Start EXERCISE INPUT

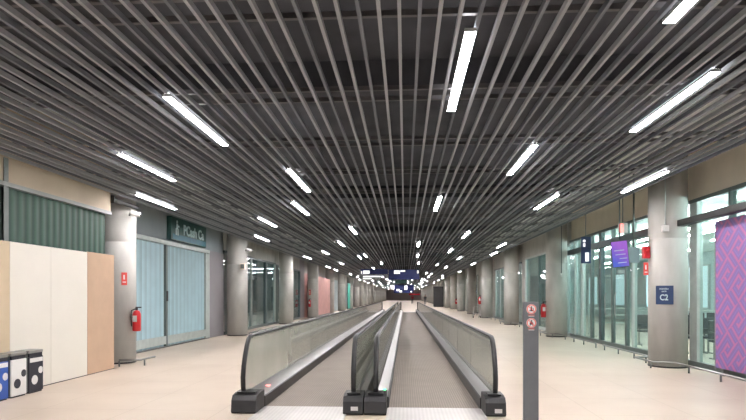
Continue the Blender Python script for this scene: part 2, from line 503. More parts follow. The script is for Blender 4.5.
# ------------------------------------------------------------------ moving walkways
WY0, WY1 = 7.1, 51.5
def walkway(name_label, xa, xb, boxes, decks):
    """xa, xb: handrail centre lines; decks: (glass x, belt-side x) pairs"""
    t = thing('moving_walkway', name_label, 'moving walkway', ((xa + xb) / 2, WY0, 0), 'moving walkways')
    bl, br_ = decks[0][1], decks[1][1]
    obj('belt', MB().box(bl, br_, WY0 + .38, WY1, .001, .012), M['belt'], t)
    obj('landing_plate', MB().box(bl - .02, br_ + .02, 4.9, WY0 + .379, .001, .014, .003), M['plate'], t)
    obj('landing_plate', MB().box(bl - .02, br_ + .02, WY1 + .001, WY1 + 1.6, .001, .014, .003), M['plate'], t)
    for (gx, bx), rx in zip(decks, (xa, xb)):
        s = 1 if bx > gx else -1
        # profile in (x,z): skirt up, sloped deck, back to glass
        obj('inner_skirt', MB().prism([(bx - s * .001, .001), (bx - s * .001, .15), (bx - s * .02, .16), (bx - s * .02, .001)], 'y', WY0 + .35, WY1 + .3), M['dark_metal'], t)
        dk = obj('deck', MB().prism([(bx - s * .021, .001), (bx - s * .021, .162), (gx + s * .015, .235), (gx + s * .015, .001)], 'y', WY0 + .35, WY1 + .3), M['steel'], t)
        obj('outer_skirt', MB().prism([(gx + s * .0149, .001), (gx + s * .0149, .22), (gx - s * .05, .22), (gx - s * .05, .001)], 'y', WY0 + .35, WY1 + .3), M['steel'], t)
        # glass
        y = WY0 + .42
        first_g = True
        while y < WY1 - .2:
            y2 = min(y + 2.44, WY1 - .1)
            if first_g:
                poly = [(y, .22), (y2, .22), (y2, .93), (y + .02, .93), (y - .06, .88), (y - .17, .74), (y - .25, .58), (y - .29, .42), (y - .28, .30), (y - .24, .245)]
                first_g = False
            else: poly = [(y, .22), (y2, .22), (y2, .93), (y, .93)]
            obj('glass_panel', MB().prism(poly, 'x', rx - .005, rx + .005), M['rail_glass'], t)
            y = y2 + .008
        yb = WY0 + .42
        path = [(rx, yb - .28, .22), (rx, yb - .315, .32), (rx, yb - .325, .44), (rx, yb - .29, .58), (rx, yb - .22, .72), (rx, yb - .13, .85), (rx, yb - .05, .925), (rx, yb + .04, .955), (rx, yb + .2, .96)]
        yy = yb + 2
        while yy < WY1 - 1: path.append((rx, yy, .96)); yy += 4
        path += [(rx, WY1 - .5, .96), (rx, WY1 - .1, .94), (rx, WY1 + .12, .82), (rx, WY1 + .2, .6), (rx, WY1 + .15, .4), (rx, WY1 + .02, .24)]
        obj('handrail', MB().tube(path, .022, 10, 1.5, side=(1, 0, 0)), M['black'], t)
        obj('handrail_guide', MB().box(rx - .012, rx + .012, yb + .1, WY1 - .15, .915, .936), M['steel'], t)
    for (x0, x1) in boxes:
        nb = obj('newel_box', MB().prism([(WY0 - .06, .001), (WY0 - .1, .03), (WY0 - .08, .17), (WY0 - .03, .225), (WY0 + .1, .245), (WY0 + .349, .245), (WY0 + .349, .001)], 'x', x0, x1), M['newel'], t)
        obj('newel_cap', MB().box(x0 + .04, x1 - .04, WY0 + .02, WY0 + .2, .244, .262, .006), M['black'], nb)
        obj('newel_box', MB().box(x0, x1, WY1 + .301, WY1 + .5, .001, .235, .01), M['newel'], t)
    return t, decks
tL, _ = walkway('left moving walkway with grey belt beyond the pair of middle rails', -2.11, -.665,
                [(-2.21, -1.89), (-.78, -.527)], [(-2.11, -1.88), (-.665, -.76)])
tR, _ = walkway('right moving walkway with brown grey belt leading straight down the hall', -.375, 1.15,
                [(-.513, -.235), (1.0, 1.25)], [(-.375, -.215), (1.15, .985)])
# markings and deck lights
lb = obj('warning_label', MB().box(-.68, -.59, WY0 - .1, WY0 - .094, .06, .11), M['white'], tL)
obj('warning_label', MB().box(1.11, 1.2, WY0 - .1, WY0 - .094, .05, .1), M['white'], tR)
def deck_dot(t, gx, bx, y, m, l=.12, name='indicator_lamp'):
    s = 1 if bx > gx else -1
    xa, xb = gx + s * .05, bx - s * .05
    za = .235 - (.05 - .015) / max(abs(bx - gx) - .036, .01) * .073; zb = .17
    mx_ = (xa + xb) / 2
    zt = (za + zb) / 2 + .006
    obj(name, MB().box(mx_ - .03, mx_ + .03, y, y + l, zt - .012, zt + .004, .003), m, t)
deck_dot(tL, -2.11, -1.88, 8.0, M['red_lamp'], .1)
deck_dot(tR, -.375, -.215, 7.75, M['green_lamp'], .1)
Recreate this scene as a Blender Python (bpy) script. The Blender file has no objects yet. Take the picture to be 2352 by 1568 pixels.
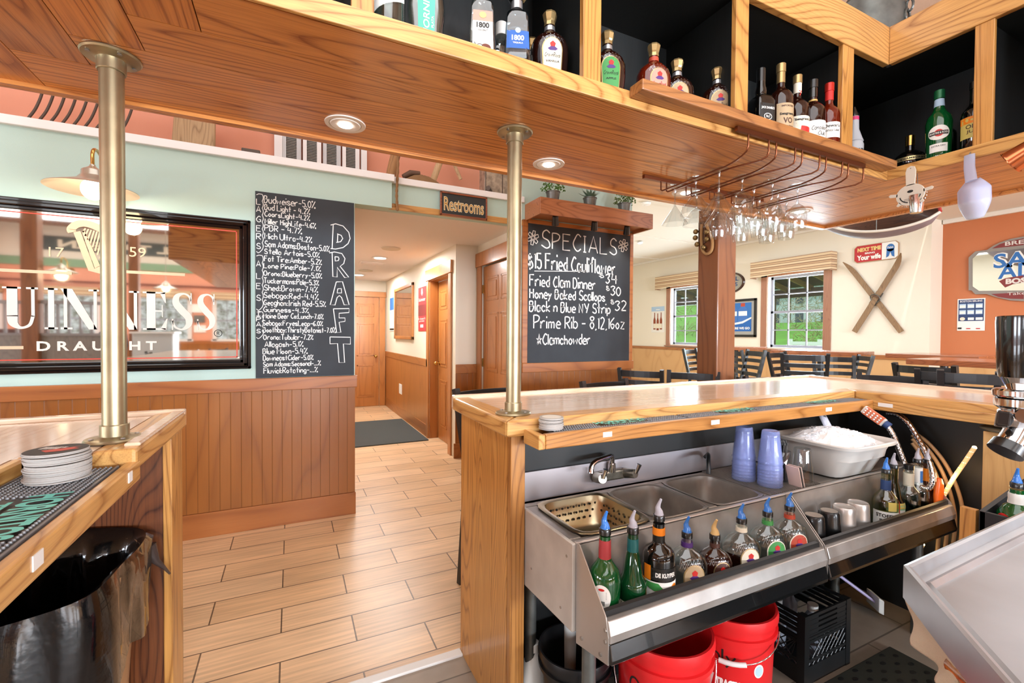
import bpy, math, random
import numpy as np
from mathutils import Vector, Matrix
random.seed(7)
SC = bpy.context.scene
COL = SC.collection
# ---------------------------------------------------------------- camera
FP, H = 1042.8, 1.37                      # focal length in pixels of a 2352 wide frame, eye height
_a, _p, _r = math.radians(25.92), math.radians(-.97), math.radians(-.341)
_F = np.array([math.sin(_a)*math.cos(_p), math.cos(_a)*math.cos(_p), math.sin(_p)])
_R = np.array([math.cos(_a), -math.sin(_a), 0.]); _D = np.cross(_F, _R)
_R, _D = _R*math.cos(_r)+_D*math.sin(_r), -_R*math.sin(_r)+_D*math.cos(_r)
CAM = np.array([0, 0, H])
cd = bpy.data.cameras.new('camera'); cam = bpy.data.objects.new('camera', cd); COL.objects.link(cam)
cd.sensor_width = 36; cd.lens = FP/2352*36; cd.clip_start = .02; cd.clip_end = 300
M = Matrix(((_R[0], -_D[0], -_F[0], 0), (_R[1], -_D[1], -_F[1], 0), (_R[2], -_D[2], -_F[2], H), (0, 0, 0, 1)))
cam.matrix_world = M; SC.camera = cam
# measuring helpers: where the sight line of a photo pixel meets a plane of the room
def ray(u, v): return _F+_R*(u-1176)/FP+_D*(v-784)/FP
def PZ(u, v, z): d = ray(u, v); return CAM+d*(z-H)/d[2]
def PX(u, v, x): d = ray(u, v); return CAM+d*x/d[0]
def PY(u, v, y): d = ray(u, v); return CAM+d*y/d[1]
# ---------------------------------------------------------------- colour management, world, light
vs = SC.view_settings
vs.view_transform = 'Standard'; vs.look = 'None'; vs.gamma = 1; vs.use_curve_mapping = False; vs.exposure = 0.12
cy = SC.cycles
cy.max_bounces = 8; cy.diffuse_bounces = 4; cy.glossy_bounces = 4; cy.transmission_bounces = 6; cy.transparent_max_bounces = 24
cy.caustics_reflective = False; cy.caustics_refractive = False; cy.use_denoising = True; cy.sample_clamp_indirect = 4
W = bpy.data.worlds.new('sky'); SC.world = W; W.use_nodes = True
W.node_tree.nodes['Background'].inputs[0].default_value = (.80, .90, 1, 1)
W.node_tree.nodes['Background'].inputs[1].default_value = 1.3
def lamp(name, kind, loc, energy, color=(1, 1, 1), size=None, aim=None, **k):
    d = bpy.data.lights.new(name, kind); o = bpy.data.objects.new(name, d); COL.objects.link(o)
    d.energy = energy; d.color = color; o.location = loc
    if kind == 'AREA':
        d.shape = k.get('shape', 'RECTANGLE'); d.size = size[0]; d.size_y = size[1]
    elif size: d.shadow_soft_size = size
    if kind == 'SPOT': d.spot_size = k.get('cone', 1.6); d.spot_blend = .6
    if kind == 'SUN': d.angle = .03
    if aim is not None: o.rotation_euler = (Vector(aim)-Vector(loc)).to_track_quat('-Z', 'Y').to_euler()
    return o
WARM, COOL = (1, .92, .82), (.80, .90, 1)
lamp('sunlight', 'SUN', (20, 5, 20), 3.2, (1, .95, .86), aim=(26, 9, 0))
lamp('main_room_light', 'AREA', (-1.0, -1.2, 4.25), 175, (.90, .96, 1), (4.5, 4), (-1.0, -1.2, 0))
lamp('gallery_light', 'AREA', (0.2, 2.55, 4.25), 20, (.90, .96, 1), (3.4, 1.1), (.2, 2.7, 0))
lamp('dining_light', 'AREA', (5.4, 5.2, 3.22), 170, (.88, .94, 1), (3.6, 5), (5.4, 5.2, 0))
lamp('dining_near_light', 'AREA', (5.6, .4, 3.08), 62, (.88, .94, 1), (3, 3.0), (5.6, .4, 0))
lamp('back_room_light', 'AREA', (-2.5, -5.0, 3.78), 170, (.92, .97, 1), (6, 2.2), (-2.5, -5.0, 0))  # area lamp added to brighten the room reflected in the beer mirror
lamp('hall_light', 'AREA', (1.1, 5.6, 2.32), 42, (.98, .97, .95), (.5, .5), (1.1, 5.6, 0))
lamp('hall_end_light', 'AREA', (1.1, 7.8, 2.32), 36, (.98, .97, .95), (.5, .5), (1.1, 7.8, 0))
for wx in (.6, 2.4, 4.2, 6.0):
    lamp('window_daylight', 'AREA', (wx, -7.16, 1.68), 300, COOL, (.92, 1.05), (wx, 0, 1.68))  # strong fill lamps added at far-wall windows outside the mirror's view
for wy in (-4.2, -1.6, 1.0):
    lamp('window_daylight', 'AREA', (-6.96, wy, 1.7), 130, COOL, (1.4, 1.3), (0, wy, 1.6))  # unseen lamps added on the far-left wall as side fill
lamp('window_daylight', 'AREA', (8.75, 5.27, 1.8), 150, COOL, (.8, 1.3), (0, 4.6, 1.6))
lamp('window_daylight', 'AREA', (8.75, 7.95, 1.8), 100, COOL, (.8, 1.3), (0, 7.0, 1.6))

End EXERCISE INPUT

▶ _AIM_
From the records above, pull out every line containing the word "Python".

▶ _RESULT FOR THIS TASK_
Continue the Blender Python script for this scene: part 2, from line 503. More parts follow. The script is for Blender 4.5.
Recreate this scene as a Blender Python (bpy) script. The Blender file has no objects yet. Take the picture to be 2352 by 1568 pixels.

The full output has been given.